During this year’s Earth Week in Massachusetts, the Baker-Polito Administration is highlighting its commitment to supporting the Commonwealth’s Environmental Justice communities, and ensuring that all residents are protected from environmental pollution can enjoy a clean and healthy environment. During Earth Week, the Administration is holding events throughout the Commonwealth spotlighting important initiatives, including the expansion of tree planting through the Greening the Gateway Cities Program, increasing access to healthy, nutritious food by supporting urban farms, and ensuring clean water by providing grant funding to local municipalities.

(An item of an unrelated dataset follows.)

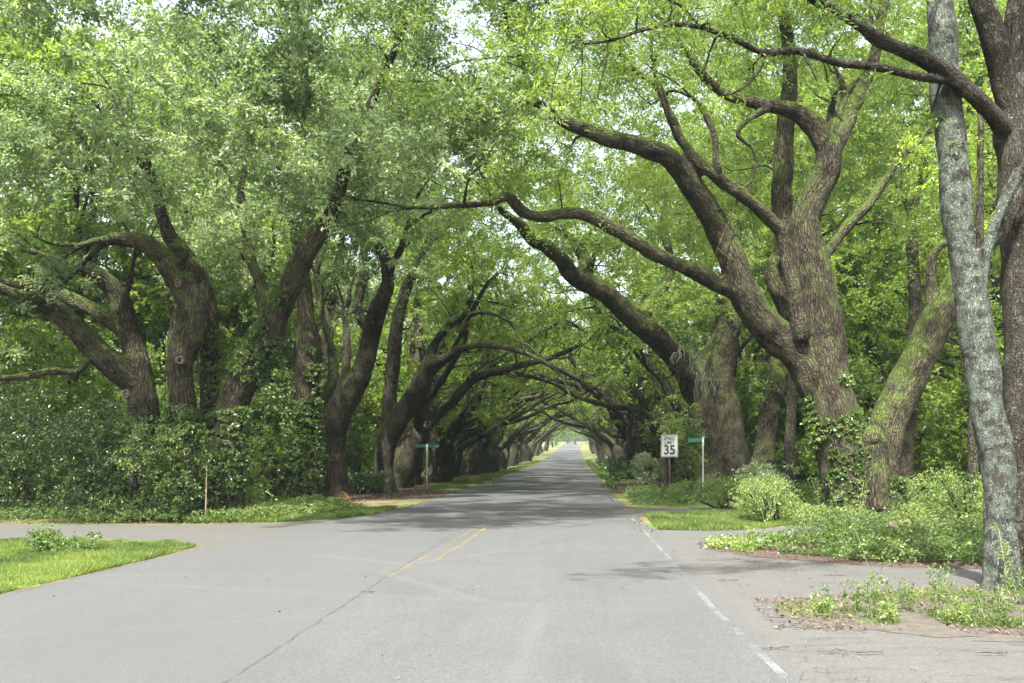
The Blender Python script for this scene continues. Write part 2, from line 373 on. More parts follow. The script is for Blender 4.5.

On March 26, 2021, Governor Baker signed comprehensive climate change legislation that includes nation-leading provisions related to Environmental Justice. Recognizing the significant impact of climate change on Environmental Justice communities overburdened by poor air quality and disproportionately high levels of pollution, the legislation statutorily defines Environmental Justice and environmental burdens, including climate change as an environmental burden. The legislation also expands Massachusetts Environmental Policy Act (MEPA) review to require an Environmental Impact Report for all projects that impact air quality within one mile of an Environmental Justice Neighborhood, and requires the Department of Environmental Protection to conduct a stakeholder process to develop a cumulative impact analysis as a condition of permitting certain projects. This change would, for the first time, require the agency to evaluate not just individual project impacts but also historic environmental pollution throughout the community through the permit process.